Weld Australia lauds energy apprenticeships initiative but calls for further improvement

Image Credit: Weld Australia

Weld Australia has welcomed the federal government’s New Energy Apprenticeships program but noted that much more needs to be done to address the country’s skilled welder shortage.

In particular, the non-profit organisation is lobbying for a radical three-pronged approach to address the nation’s skilled welder shortage, which includes an overhaul of welder training, a focus on STEM education in schools, and national investment in TAFEs.

“There is no magic solution to Australia’s skills crisis. We need a radical approach. The same old approach that we’ve taken for years will not arm Australia with the skilled workers needed to deliver the record number of projects we’re seeing in industries like defence, renewables and infrastructure,” said Geoff Crittenden, CEO of Weld Australia.
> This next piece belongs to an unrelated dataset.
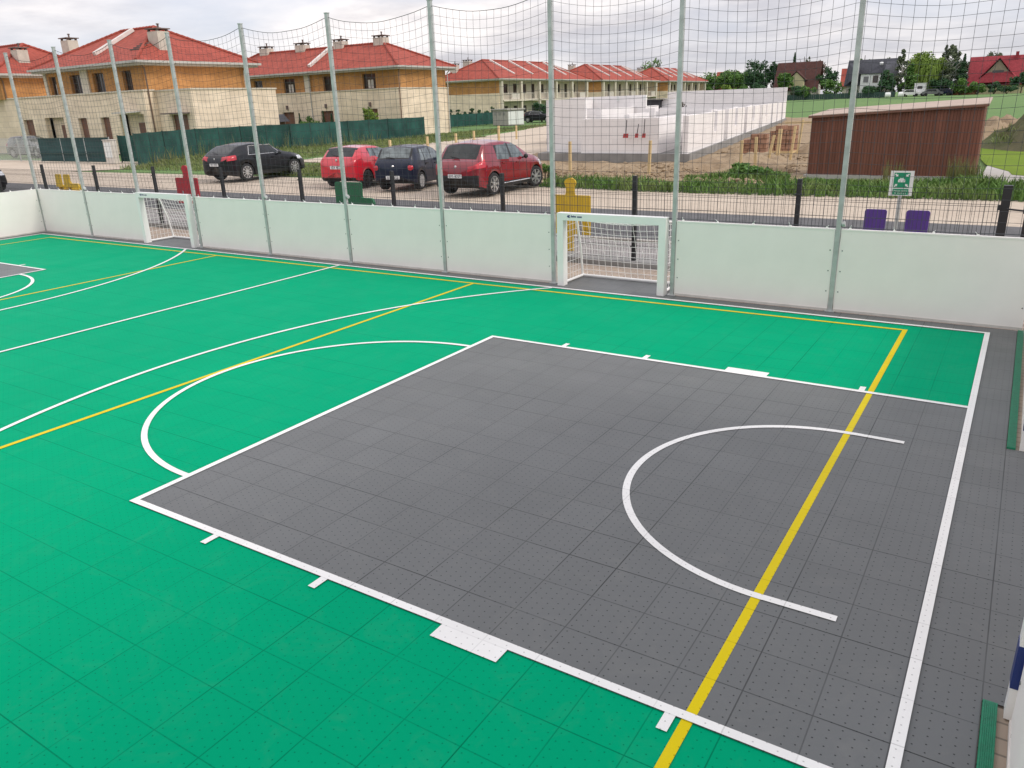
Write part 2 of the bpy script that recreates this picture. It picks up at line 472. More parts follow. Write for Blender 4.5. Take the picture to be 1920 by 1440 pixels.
def m_rust():
    m = NT('rusty brown profiled sheet')
    sp = m.n('ShaderNodeSeparateXYZ'); m.l(m.coord('UV'), sp.inputs[0])
    u = sp.outputs[0]
    rib = m.math('FRACT', m.math('MULTIPLY', u, 1/0.085))
    gro = m.mr(m.math('ABSOLUTE', m.math('SUBTRACT', rib, 0.5)), 0.36, 0.47)
    cb = m.n('ShaderNodeCombineXYZ'); m.l(m.math('FLOOR', m.math('MULTIPLY', u, 1/0.085)), cb.inputs[0])
    w = m.n('ShaderNodeTexWhiteNoise', noise_dimensions='3D'); m.l(cb.outputs[0], w.inputs['Vector'])
    f = m.mr(w.outputs['Value'], 0, 1, 0.86, 1.14)
    st = m.mr(m.noise(2.0, 5, sc3=(6, 6, 0.5)), 0.35, 0.7)
    c = m.mix(st, (0.155, 0.062, 0.042), (0.200, 0.080, 0.053))
    s = m.n('ShaderNodeVectorMath', operation='SCALE'); m.l(c, s.inputs[0]); m.l(f, s.inputs['Scale'])
    m.col(m.mix(m.math('MULTIPLY', gro, 0.5), s.outputs[0], (0.04, 0.018, 0.014)))
    m.set(0.7, 0, 0.3)
    m.bump(m.math('SUBTRACT', 1.0, gro), 0.6, 0.02)
    return m.m
M['rust'] = m_rust()

def m_ground(name, c1, c2, c3, s1=0.25, s2=3.0, rough=0.95, bump=0.5, bs=14):
    m = NT(name)
    a = m.mix(m.mr(m.noise(s1, 6, 0.6), 0.32, 0.68), c1, c2)
    b = m.mix(m.math('MULTIPLY', m.mr(m.noise(s2, 6, 0.65), 0.45, 0.75), 0.6), a, c3)
    m.col(b); m.set(rough, 0, 0.2)
    m.bump(m.noise(bs, 5, 0.65), bump, 0.05)
    return m.m
M['grass_ground'] = m_ground('meadow grass', (0.110, 0.205, 0.068), (0.140, 0.235, 0.080), (0.17, 0.215, 0.090), 0.05, 1.5)
M['lawn'] = m_ground('bright lawn', (0.13, 0.205, 0.016), (0.165, 0.235, 0.022), (0.10, 0.16, 0.018), 0.4, 3)
M['gravel'] = m_ground('pale gravel', (0.52, 0.44, 0.355), (0.60, 0.515, 0.42), (0.40, 0.335, 0.265), 0.35, 5.0, bump=0.7, bs=28)
M['dirt'] = m_ground('dry soil', (0.29, 0.215, 0.14), (0.37, 0.285, 0.19), (0.17, 0.125, 0.08), 0.6, 3.0, bump=0.9, bs=9)
M['mound'] = m_ground('weedy soil', (0.12, 0.10, 0.065), (0.075, 0.105, 0.035), (0.19, 0.14, 0.09), 0.5, 2.0, bump=0.9, bs=5)

def m_leaf(name, c1, c2, c3):
    m = NT(name)
    oi = m.n('ShaderNodeObjectInfo')
    geo = m.n('ShaderNodeNewGeometry')
    f = m.mr(geo.outputs['Random Per Island'], 0, 1)
    a = m.mix(f, c1, c2)
    a = m.mix(m.mr(m.noise(0.9, 4), 0.45, 0.75), a, c3)
    m.col(a); m.set(0.7, 0, 0.25)
    m.b.inputs['Subsurface Weight'].default_value = 0.0
    return m.m
M['leaf_mid'] = m_leaf('mid green leaves', (0.085, 0.180, 0.042), (0.142, 0.257, 0.057), (0.057, 0.133, 0.038))
M['leaf_dark'] = m_leaf('dark green leaves', (0.042, 0.104, 0.046), (0.068, 0.142, 0.057), (0.034, 0.085, 0.038))
M['leaf_light'] = m_leaf('light green leaves', (0.173, 0.262, 0.045), (0.232, 0.323, 0.068), (0.120, 0.203, 0.038))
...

The CEO stated that building and installing the infrastructure necessary to meet the Federal Government’s 43 per cent emissions reduction target by 2030 and net zero by 2050 will require a real army of qualified employees, including welders. 

“Unless action is taken now, Australia will be at least 70,000 welders short by 2030,” Crittenden added.

“The Federal Government has committed to spending over $95 million to support 10,000 new apprenticeships under the New Energy Apprenticeships program, and another $1 billion on a 12-month Skills Agreement that promises to deliver 180,000 Fee-Free TAFE places to priority groups in 2023,” the CEO explained.

However, although these programs will give companies and their apprentices much-needed financial incentives, Crittenden said it is only a small part of the equation saying that, “These initiatives alone will not solve the skills crisis.”

It also appears that there has not been many efforts put into persuading young people to enter an apprenticeship, Crittenden said, highlighting that STEM education should be prioritised.

Allocation of funding into TAFEs is also a challenge to enable the delivery of additional training, and the Weld Australia CEO urges governments to invest in TAFEs to better prepare graduates for the workplace. 

Recently, the Federal Government added an extra 39 occupations to the Australian Apprenticeships Priority List. 

The list has expanded to include 111 professions as Australia continues to face a skills need in a variety of industries, including welding and fabrication.

Numerous jobs connected to welding and fabrication were also added to the Priority List, including Welder, Pressure Welder, Fitter, Metal Fabricator, Metal Machinist, Metal Casting Trades Worker, Sheetmetal Trades Worker, and Blacksmith.

The Australian Apprenticeships Incentive Scheme offers financial assistance to occupations on the Priority List. Businesses receive a 10 per cent pay subsidy in the first and second years and a 5 per cent wage subsidy in the third year. 

Throughout the course of two years, apprentices get direct payments of up to $5,000.